Button is clearly feeling racy, and must be one of the few F1 drivers ever to pass Juan Pablo Montoya twice in one afternoon. But Montoya is not his mark, Raikkonen is. If the Finn can afford to give Button a 19-place head start on the grid and still beat him on a heavier starting fuel load and fewer sets of fresh rubber, then Button's ambitions of GP victories may have to wait for at least a season longer.
Honda's prospects in the constructors' championship look slightly more promising. All four of the main challengers - Ferrari, McLaren, Renault and Honda - have outstanding team leaders. Michael Schumacher, Fernando Alonso, Kimi Raikkonen and Jenson Button are top performers who will take whatever the car gives them. So the constructors' championship is likely to be settled by the number twos.
Giancarlo Fisichella is a dependable performer for Renault, but his awful mechanical luck struck again on Sunday. Ferrari debutant Felipe Massa still seems too wild to be a constructors' championship asset and, for McLaren, Juan Pablo Montoya will be Juan Pablo Montoya. At times, he will make the rest of the field look pedestrian. At other times, he will either collide with backmarkers or will vanish anonymously backwards into the pack.
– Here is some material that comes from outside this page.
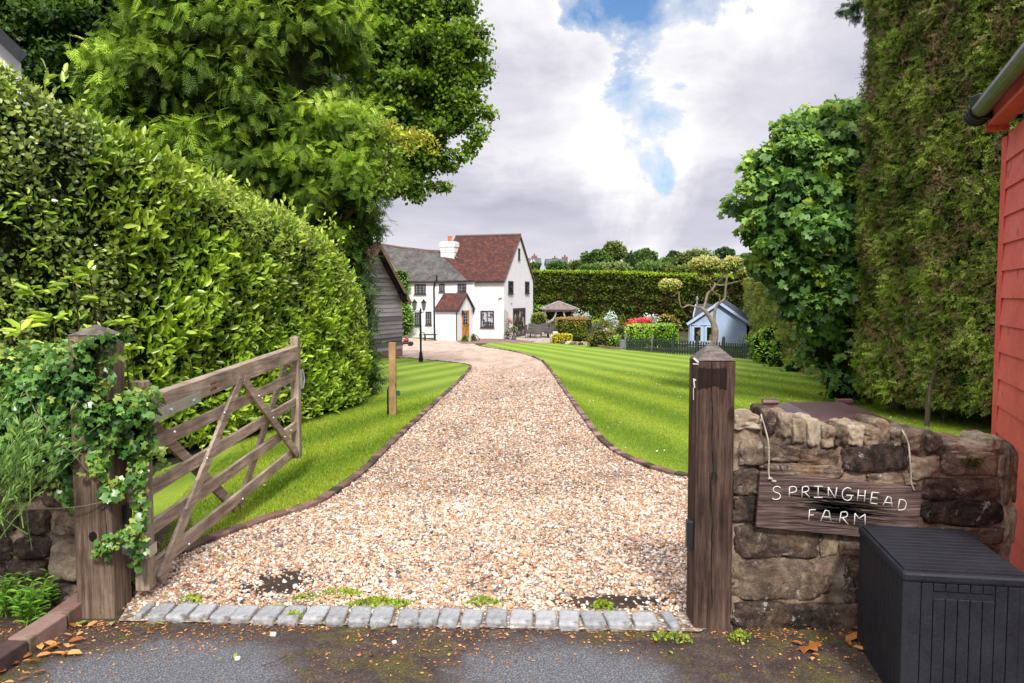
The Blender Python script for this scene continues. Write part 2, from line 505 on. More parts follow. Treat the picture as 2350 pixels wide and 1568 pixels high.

Of all the major teams, and notwithstanding his troubled debut for Honda at Bahrain, Rubens Barrichello in a reliable car could provide the most consistent results of the number twos. Barrichello was a superb points-accumulator at Ferrari and has proven race-winning ability. Still, the averages would have to favour the Raikkonen-Montoya pairing.
Bahrain 2006 was the first season-opener in living memory, and certainly within the last quarter of a century, in which the three championship favourites, driving three different cars, filled the podium positions. The final gap between the leading pair was just over one second, and third-placed Raikkonen would probably have been right up with them if not for his last-row grid spot. If that doesn't highlight the prospects for one of the closest and most thrilling seasons in history, then nothing will.